Thursday 29 May 2014

The Luminaries - Eleanor Catton (2013)








By now most avid readers would know at least something about Eleanor Catton’s mammoth Man Booker prize winning novel The Luminaries. Catton is the youngest writer to ever win the award and at 830 pages it is also the longest winning novel. The Luminaries is set in the 1860’s on the west coast of the southern island of New Zealand during that era’s gold rushes. It is a complex novel, with a large ensemble of characters coupled with an innovative structure. These attributes may put many potential readers off, but rest assured The Luminaries is well worth reading.

The Luminaries
is such a long and complex novel that it is futile to try and describe its plot and structure in any great detail. Perhaps uniquely the novel manages to be both backward looking and innovative at the same time. Catton writes in the Victorian narrative style used by many authors at the time in which the novel is set; however the novel’s structure is a modern contrivance built around the signs of the zodiac and the movements of the planets. Twelve of the characters are associated with the zodiac and are assigned to the Stellar section of the character chart at the beginning of the novel. Another eight are in the Planetary section and are given related influences such as reason, desire and force. The first chapter, entitled ‘A sphere within a Sphere,’ is as long as an average book (360 pages) and like the cycle of the moon, each successive chapter wanes until the final group of chapters are only a few pages long. Fortunately due to the novel’s other quality attributes the reader can get by without paying much attention to its convoluted form, which is something that I mostly chose to do.

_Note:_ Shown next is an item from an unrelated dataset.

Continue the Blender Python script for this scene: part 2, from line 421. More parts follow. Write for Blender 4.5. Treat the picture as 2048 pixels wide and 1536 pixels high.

One of The Luminaries great strengths is Catton’s ability to write believable characters that live and breath on the page. When coupled with the mysteries at the novel’s core, it makes for strangely compelling reading. I say strangely compelling because at one point it occurred to me that despite the novel’s slow moving narrative, fragmentation and complexity, I found myself completely drawn into the world inhabited by the characters and the mysteries they were grappling with. This is masterful story-telling coupled with beautiful writing and it is no wonder the judges of the Man Booker awarded the prize to The Luminaries.

Considering the amount of research and planning that must have gone into writing the novel, winning the Man Booker Prize is a just reward for Catton. It is, however, a novel that requires intense focus on the part of the reader. Fragmented across time and told from multiple perspectives over a complex narrative structure, it demands a certain level of commitment. After I finished The Luminaries I wondered what the average reader would make of its conventions and pretensions? My book club members, for example, mostly appreciated the novel, even if they didn’t all necessarily enjoy it. As serendipity would have it at the same time a work college referred me to an essay called The Novel is Dead (this time it’s for real), written by Will Self, in which he discusses the decline of not just what he calls the paper oriented ‘Gutenberg mind,’ (as opposed to the digital mind - my words, not his) but also of the novel as a living medium (it’s a zombie art form, moribund since Joyce's Finnegan’s Wake (1939) according to Self) and in particular the ‘difficult novel.’ Self puts forward that the novel as an important medium is in terminal decline and serious literature will become the domain of the minority, both in terms of authors and readers. Is a novel such as The Luminaries a way forward, or merely the last gasp of a zombie art form with declining readership? Do people want to read novels like The Luminaries any more, or is it just going to be vampire romance and about a million shades of grey?

Such questions once again bring to bear the worth of prizes such as the Man Booker. No doubt there has been huge sales of The Luminaries since it won the coveted prize, but just how many of them would have been read all the way through? Is the Man Booker making things worse by rewarding a difficult novel that may be unpalatable to most readers? Or will it inspire people to reach beyond their comfort zone and help keep alive one of the most important cultural artifacts humans have ever devised? Personally I thoroughly enjoyed The Luminaries and am confident that the so called difficult novel has a bright future beyond this era of wizards, vampires and all those shades of grey. I believe that there will always be enough people intent on exploring the limits of literature and be willing to go beyond their comfort zones. As the demands on our time is taken up by more and more frivolous digital pursuits I believe that serious literature will come to be appreciated much more readily as an antidote to cultural superficiality. Self may be pessimistic about the future of the novel, but I wouldn’t bet on it being a spent cultural force just yet. If you are one of those people who put aside The Luminaries after a few hundred pages then prove Will Self wrong by picking it up again; you will be rewarded for your efforts.